IBM has tracked smartphone exploits and found that attacks have
steadily increased during the past few years.
Moreover, as demonstrated by the DroidDream incident, carriers
and manufacturers tend to be slow to patch their phones, leaving
them vulnerable longer. At least 42 percent of Android-based phone
used vulnerable versions of the operating system -- version 2.1 and
below, according to the Android developer site. In reality, Android
2.2.1 and below are vulnerable, but it's uncertain what fraction of
the 58 percent of phones running Android 2.2 are running a
vulnerable version.
It's no mystery as to why: The pipeline for fixing
vulnerabilities is more tortuous than in the computer industry.

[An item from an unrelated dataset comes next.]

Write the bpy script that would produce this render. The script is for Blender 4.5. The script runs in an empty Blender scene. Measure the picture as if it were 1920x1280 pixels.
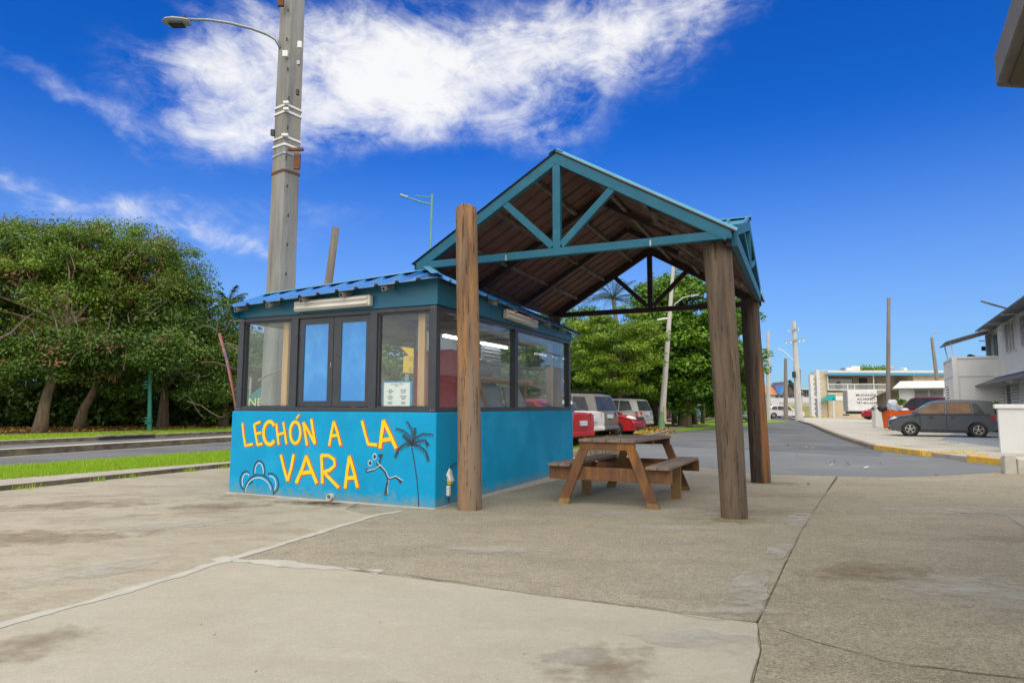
import bpy, bmesh, math, random
import numpy as np
from mathutils import Matrix, Vector, noise
from math import radians as R, sin, cos, pi
sc = bpy.context.scene
col = sc.collection
# ------------------------------------------------------------------ camera
F_PX, CAM_H, PITCH, ROLL = 1206.4, 1.25, .0985, -.002
cd = bpy.data.cameras.new('camera'); cam = bpy.data.objects.new('camera', cd); col.objects.link(cam)
cd.sensor_width = 36; cd.lens = F_PX/1920*36; cd.clip_end = 3000; cd.clip_start = .05
cam.matrix_world = Matrix.Translation((0, 0, CAM_H)) @ Matrix.Rotation(pi/2+PITCH, 4, 'X') @ Matrix.Rotation(-ROLL, 4, 'Z')
sc.camera = cam
sc.view_settings.view_transform = 'Standard'; sc.view_settings.look = 'None'
sc.view_settings.gamma = 1; sc.view_settings.exposure = .98
sc.view_settings.use_curve_mapping = False

def ray(x, y):
    a = (x-960)/F_PX; b = (640-y)/F_PX; c, s = cos(ROLL), sin(ROLL)
    u = c*a-s*b; v = s*a+c*b
    return np.array([u, cos(PITCH)-v*sin(PITCH), sin(PITCH)+v*cos(PITCH)])
def zg(x, y):                                   # height of the ground: it falls gently away from the kiosk
    t = min(1, max(0, (x+6)/5.)); s = t*t*(3-2*t)
    return s*(-.02*min(max(0, y-8), 5)-.004*min(max(0, y-13), 77))
def at(x, y, Y):
    r = ray(x, y)*Y; r = r/ray(x, y)[1]; return Vector((r[0], r[1], r[2]+CAM_H))
def G(x, y):
    r = ray(x, y); z = 0
    for i in range(50):
        P = r*(z-CAM_H)/r[2]; z = .5*z+.5*zg(P[0], P[1])
    return Vector((P[0], P[1], z))
# ------------------------------------------------------------------ sky and sun
SUN_EL, SUN_AZ = R(48), R(182)                  # azimuth measured clockwise from +Y: behind the camera, veiled by thin cloud
W = bpy.data.worlds.new('World'); sc.world = W; W.use_nodes = True
nt = W.node_tree; nt.nodes.clear()
def N(t, **k):
    n = nt.nodes.new(t)
    for a, b in k.items(): setattr(n, a, b)
    return n
def mth(op, a, b=None, c=None, clamp=False):
    n = N('ShaderNodeMath', operation=op); n.use_clamp = clamp
    for i, v in enumerate((a, b, c)):
        if v is None: continue
        if isinstance(v, (int, float)): n.inputs[i].default_value = v
        else: nt.links.new(v, n.inputs[i])
    return n.outputs[0]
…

After a patch is accepted, Google must commit the fix to the code
base, the manufacturer must produce a tailored build of the
operating system for its products and test the software, and,
finally, the carrier has to test the software on its own network
and then push out an over-the-air update.
"The Linux kernel might be updated, but there is still a window
in which it has to be pushed into the Android tree, then pushed
into a OEM's build ... then pushed into the carrier's queue to be
updated," Lanier says. "So you are talking months between when a
kernel-level bug is found and the patch on mainstream Linux
distributions and finally rolled out to the Android devices."
Still, like the DroidDream incident, smartphones do have
significant security controls in place, so it's uncertain how
successful attacks will be against the platforms. Apple patches the
iPhone on par with PC-industry norms, and its control of the App
Store means that attackers have a hard time getting malicious code
onto victims' phones. Similarly, Google's control over the Android
Marketplace allows it to respond quickly to outbreaks and limit the
spread of malicious code. Both benefit from the security controls
in Linux and some form of sandboxing.
"These platforms are getting more robust," Lanier says. "If used
right, you know, in the ideal world of unicorns and gumdrops, the
security model of Android is fairly robust."
Moreover, the latest incident might have been a watershed for
mobile malware, but the easiest and most sure way to steal data
remains to steal the phone, not compromise it with malware, IBM's
Cross says.
"Right now that approach is not proven as a successful way to steal
data from people," Cross says. "So there is still the question is
what is the criminals business model that leads to widespread
exploitation ... so far, none has arisen."